• **Data records**
....

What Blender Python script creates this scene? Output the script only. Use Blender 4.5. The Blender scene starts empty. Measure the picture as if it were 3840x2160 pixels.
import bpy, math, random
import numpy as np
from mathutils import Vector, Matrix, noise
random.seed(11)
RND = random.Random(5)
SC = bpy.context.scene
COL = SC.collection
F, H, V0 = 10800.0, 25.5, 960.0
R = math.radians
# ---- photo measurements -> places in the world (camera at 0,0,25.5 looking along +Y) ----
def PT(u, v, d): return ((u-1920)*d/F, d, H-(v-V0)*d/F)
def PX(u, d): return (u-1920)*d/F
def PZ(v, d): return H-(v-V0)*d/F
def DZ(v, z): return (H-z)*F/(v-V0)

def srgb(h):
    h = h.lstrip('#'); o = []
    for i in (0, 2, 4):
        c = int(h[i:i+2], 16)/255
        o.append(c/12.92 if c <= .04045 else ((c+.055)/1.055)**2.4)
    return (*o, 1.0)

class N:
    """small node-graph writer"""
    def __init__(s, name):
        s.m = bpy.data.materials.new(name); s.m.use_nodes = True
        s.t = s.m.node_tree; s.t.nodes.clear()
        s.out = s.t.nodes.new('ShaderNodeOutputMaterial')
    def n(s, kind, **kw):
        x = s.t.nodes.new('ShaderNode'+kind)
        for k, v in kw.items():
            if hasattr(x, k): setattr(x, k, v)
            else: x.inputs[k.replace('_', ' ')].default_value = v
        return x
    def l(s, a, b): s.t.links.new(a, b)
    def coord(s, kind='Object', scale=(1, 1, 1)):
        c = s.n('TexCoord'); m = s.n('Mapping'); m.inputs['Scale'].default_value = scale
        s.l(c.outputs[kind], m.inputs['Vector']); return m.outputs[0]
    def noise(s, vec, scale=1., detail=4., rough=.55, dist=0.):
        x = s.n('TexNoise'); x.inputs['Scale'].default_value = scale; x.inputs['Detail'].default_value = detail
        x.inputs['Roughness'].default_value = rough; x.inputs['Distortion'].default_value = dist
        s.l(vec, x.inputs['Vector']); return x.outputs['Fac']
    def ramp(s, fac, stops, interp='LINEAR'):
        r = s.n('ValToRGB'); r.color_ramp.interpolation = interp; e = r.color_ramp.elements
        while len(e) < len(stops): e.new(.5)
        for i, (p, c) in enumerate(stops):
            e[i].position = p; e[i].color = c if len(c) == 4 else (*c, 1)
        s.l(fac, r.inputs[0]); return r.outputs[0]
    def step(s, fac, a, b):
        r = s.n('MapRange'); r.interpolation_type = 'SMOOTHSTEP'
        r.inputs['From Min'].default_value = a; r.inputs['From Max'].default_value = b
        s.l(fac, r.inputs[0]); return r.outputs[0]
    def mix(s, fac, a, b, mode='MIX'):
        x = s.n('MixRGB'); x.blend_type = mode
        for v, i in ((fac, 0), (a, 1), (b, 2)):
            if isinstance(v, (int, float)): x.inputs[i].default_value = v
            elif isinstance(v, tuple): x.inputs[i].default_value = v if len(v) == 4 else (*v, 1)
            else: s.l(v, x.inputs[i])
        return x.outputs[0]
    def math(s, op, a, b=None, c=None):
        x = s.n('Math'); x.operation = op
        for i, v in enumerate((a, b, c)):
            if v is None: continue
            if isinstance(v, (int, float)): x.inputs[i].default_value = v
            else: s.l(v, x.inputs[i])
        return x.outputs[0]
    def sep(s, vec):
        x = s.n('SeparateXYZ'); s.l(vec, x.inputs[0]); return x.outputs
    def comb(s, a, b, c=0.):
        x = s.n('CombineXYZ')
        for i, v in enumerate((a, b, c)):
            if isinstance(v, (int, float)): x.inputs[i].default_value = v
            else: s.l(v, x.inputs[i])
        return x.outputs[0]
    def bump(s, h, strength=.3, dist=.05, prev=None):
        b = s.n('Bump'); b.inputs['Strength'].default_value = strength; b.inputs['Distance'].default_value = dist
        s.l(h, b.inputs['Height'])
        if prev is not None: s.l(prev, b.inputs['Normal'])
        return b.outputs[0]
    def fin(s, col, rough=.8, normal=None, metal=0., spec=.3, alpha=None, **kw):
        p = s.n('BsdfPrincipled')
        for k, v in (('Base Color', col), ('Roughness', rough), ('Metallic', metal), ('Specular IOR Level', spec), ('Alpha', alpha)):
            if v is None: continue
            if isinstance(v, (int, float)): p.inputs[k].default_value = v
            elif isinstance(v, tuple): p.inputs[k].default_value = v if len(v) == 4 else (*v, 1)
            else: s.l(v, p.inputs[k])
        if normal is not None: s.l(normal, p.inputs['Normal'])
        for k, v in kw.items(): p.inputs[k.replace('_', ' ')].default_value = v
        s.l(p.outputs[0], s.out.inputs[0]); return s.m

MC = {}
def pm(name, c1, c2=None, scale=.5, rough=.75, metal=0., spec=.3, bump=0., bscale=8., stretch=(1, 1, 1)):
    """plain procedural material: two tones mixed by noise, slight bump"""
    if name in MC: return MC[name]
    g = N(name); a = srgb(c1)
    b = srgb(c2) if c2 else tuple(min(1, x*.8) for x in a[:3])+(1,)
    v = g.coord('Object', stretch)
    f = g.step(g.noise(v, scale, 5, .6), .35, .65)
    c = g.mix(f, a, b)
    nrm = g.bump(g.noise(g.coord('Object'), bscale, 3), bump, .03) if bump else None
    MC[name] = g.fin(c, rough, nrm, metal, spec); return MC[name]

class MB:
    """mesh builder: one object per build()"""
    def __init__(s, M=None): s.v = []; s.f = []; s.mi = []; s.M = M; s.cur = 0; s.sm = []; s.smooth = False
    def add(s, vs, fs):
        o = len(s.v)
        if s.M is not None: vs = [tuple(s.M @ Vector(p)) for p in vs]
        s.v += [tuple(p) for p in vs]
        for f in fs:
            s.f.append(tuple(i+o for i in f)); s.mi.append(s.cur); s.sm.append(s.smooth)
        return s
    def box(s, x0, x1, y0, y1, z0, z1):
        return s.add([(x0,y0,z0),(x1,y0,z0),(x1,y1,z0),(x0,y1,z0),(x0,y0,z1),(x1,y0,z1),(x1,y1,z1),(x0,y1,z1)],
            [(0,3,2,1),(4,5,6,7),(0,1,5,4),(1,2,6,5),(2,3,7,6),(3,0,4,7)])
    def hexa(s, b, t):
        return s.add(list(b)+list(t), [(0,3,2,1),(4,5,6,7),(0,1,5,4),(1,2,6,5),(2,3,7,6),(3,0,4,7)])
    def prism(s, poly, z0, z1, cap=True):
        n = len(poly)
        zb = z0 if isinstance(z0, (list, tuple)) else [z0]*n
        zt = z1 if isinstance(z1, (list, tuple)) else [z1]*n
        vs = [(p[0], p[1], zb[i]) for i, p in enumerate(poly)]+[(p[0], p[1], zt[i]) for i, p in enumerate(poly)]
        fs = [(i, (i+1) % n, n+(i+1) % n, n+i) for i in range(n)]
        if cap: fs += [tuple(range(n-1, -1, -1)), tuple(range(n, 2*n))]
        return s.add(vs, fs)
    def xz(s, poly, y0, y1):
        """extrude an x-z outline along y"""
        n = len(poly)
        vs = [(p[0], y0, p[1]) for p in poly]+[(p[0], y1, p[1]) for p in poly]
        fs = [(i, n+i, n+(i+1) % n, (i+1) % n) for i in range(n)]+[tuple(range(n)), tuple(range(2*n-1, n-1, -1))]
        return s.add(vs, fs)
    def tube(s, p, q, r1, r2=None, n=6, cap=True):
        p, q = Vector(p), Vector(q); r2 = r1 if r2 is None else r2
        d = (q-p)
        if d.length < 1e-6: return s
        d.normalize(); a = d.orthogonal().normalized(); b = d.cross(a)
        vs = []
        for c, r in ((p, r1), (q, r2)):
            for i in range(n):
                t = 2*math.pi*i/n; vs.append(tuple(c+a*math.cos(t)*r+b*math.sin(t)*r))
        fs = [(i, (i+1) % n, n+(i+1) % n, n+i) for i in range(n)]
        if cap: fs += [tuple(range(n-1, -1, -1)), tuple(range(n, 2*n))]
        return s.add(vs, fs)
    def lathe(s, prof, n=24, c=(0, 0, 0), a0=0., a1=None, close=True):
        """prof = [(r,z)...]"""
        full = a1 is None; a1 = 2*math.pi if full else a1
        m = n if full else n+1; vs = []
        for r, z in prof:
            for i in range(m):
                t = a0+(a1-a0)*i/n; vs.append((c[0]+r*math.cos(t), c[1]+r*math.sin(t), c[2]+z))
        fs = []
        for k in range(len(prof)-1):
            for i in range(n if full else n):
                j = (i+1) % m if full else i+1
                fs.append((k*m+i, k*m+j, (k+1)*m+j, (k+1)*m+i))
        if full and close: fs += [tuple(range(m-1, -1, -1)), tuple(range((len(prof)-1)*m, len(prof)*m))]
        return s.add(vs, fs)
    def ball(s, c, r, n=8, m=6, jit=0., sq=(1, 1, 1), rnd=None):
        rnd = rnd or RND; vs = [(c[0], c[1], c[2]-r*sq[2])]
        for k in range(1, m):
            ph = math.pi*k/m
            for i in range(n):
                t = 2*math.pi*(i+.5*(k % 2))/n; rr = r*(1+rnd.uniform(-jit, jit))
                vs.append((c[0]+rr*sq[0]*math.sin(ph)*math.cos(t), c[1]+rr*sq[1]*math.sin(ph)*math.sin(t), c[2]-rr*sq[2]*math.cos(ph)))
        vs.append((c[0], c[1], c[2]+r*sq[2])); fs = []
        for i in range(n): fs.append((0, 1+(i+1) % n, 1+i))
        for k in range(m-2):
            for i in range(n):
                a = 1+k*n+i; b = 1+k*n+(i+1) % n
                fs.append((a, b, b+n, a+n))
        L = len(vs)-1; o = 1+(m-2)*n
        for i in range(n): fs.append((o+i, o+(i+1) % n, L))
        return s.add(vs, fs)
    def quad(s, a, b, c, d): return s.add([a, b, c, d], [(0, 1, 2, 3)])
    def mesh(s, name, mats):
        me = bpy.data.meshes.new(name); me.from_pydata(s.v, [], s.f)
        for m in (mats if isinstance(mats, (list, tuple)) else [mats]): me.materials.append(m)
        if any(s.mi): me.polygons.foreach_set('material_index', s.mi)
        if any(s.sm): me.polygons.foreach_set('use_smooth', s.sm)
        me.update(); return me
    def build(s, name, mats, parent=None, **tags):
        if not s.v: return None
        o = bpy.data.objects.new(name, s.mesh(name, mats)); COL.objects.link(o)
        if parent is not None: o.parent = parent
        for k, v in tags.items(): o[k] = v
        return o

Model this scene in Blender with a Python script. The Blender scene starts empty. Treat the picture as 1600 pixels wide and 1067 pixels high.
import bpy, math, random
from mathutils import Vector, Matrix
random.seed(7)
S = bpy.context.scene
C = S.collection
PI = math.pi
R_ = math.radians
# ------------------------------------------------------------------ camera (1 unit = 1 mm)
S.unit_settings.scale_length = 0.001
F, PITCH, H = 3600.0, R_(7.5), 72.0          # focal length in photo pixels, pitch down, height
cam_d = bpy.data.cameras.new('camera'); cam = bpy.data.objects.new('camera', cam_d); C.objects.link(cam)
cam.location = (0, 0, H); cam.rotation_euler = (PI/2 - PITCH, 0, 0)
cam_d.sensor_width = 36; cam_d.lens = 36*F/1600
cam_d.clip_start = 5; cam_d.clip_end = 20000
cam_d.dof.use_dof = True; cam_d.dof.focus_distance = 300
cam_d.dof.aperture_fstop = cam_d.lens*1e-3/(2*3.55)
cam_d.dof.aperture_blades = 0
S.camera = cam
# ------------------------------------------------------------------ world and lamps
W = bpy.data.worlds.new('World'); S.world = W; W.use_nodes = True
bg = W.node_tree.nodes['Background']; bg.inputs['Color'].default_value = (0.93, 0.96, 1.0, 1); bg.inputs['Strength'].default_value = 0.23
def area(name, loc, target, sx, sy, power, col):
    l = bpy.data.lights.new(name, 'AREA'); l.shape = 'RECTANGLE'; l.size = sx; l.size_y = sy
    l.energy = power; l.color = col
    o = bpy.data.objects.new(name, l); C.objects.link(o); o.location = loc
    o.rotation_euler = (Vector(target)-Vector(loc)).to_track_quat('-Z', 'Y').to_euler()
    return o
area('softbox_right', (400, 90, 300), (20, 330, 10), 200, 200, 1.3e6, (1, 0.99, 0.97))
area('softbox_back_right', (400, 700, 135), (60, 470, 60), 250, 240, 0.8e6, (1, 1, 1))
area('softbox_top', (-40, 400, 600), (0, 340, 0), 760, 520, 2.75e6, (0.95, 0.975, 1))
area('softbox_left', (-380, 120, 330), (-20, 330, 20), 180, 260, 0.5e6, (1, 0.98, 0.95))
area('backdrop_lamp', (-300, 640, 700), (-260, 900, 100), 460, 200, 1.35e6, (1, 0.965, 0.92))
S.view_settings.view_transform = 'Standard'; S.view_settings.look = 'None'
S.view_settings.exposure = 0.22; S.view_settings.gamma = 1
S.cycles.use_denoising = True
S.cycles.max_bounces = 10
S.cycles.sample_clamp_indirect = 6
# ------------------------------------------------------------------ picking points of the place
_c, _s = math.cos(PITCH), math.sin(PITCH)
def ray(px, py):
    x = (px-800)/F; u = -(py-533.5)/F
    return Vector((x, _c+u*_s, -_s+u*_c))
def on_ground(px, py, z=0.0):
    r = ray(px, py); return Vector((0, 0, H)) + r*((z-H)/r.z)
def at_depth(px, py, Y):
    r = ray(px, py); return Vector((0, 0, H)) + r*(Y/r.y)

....

• **What the task requires**
From the first line of the records above to the line that contains "return (*o, 1.0)", quote each line exactly.

• **Worked solution**
What Blender Python script creates this scene? Output the script only. Use Blender 4.5. The Blender scene starts empty. Measure the picture as if it were 3840x2160 pixels.
import bpy, math, random
import numpy as np
from mathutils import Vector, Matrix, noise
random.seed(11)
RND = random.Random(5)
SC = bpy.context.scene
COL = SC.collection
F, H, V0 = 10800.0, 25.5, 960.0
R = math.radians
# ---- photo measurements -> places in the world (camera at 0,0,25.5 looking along +Y) ----
def PT(u, v, d): return ((u-1920)*d/F, d, H-(v-V0)*d/F)
def PX(u, d): return (u-1920)*d/F
def PZ(v, d): return H-(v-V0)*d/F
def DZ(v, z): return (H-z)*F/(v-V0)

def srgb(h):
    h = h.lstrip('#'); o = []
    for i in (0, 2, 4):
        c = int(h[i:i+2], 16)/255
        o.append(c/12.92 if c <= .04045 else ((c+.055)/1.055)**2.4)
    return (*o, 1.0)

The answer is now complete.